10 PRINT "HELLO WORLD"
RUN
Beats the heck out of K&Rs example any day of the week.
Could my Doctor have created his back office system using FORTRAN IV? Honestly, I doubt it. Folks learned BASIC out of comic books. I never saw David Ahl’s 101 Computer Games for COBOL.
Just when we computerists were rubbing our hands with glee that the industry had finally driven a stake through BASICs heart, MS released VB3, and blew every thing out of the water. VB3 crushed the dBase/Paradox/FoxPro of the day.
And, appreciate, I’m not a fan of the language BASIC as a language. I’m a fan of BASIC for its impact on computing. For its empowering nature. For enabling Doctors to feel they can put their precious time in to something like writing their own system.
MicroSoft did it right putting BASIC in to Office. In Excel, in Access, Word. WORD! A word processor that runs BASIC. As amazing a legacy Lisp has in Emacs – it’s not BASIC. It’s still for geeks and graybeards. (I wrote a word processor in BASIC once…like I said – hammer.)

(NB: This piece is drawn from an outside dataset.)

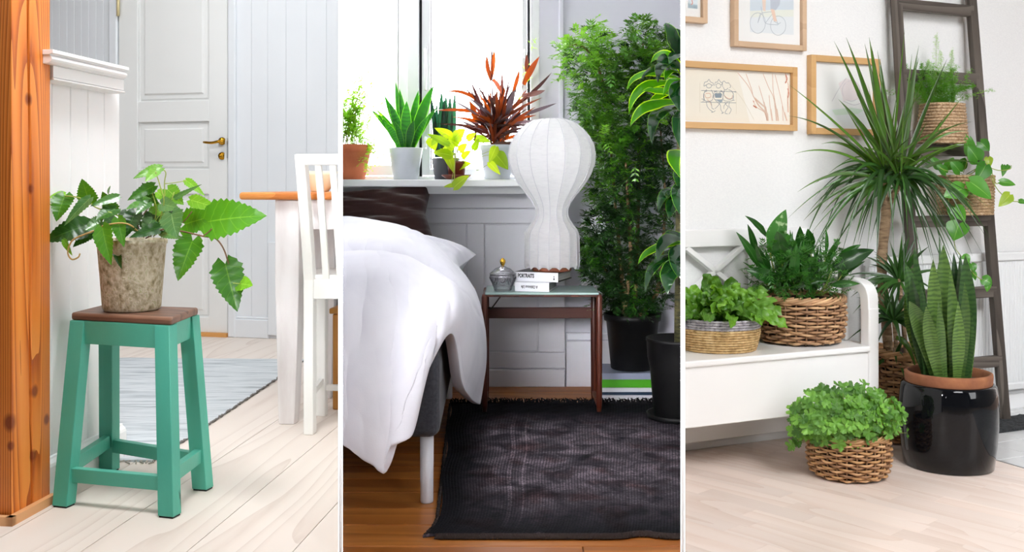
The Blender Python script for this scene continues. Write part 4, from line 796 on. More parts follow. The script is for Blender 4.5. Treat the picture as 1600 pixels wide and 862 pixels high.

There were a couple of events in my career that I hold on to. One, working at a large industrial company, my friend and I were walking by one of the people that gets our reports. She was cutting up the green bar, with scissors, re-ordering the lines, and taping them down so she could photocopy them to make the final product to pass upstream.
“Uh, you know we can do that for you, right?” “You CAN!??” And, of course, we did – a really tough 2 minute change.
Another was a company that would run the AR aging report at the end of every day. More often than not, this other lady, an accounting clerk, would be there late in the day waiting for it. It was a long report, took, like a 1/2hr + to run, and then it had to be printed, and it that took it’s sweet time. Watching her one day, I saw here notice the report was done, and walk over to the printer, tear it off and bring it back. She then plopped the thick stack on her desk, opened it up to the last page, tore it off, and tossed the rest of it in to the recycle box.
She was just interested in the open balance at the end the report. The next day, I wrote her a report that gave her that single page, printed, in less than a minute.
Trust me when I say that these two changes really made these ladies day.
Here’s two folks, just doing their work, trying to get through the day. Where the machines that are supposed to make their day better just stand in their way. These things are supposed to empower people.
BASIC was instrumental in harnessing these machines for the greater good. Otherwise, they’re just room heaters.
I wouldn’t use BASIC today. I used it in the past as it was the hammer du jour. So, I may not care for the language, especially with todays alternatives, but I certainly appreciate for what it can do and what it did.